I am a mobile developer specialising in Android and Flutter. I maintain open-source Flutter packages on GitHub and pub.dev. This blog is where I share my experiences and insights from my development journey.

In short:

  • Narrow the manager’s expertise so it can’t do everything.

  • Not always need a complex multi-agent system

  • Try not to think in a human company way, by context instead

Last year, Orchestrating brought a lot of excitement to AI project enthusiasts. Numerous solo projects and skills are flourishing on GitHub. The design phase feels truly wonderful, but diving into reality reveals it's not as easy as it seems. Here is my journey.

At the beginning, I tried to build an agent project with collecting local news and analysis with CrewAI orchestrating mode. With a manager agent (CrewAI orchestrator) first process the updated news article and pass to the professional colleagues (sub-agent) to analysis based on their professional background including technology, business, public health wealthy and political.

It felt like having a small team in a company, but often, the manager agent ended up handling most of the tasks on its own instead of delegating them to the sub-agents even i change the prompt to "force" it to

I tried to figure out why some tasks were easily delegated to the sub-agent while others weren't. After going through discussions with other developers and examining my own use case, I realized the issue was that my manager agent had a broad range of expertise. I initially thought this would help it assign tasks to the right person, but instead, it felt capable enough to handle everything on its own. The one task that was consistently delegated was the one I hadn't included in the manager's background by mistake.

So i changed a bit of the "background" of the manager agent. And now some cases are able to get task from the manager agent. So, if that really the case, then i started to think, since we now have the skills for different aspect, do I really need to cater the "role" of the agent is? instead why not I let the main agent to select the required skills to handle the analysis task? Then I changed a bit. Now the analysis fit what i preferred and even faster then previous.

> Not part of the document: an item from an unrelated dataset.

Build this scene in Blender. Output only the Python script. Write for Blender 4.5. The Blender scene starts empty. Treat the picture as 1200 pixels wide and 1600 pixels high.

In the end I moved away from trying to make the manager a multi‑domain expert and instead made it a dispatcher: the manager now identifies which retrieval-augmented (RAG) skills to call, reviews their outputs, and coordinates fixes. After all, not every case actually require to be so complexly implemented. Instead of build the agent system to fit our sense of a team/company, it will be easier and better to think how the context can be cut logically.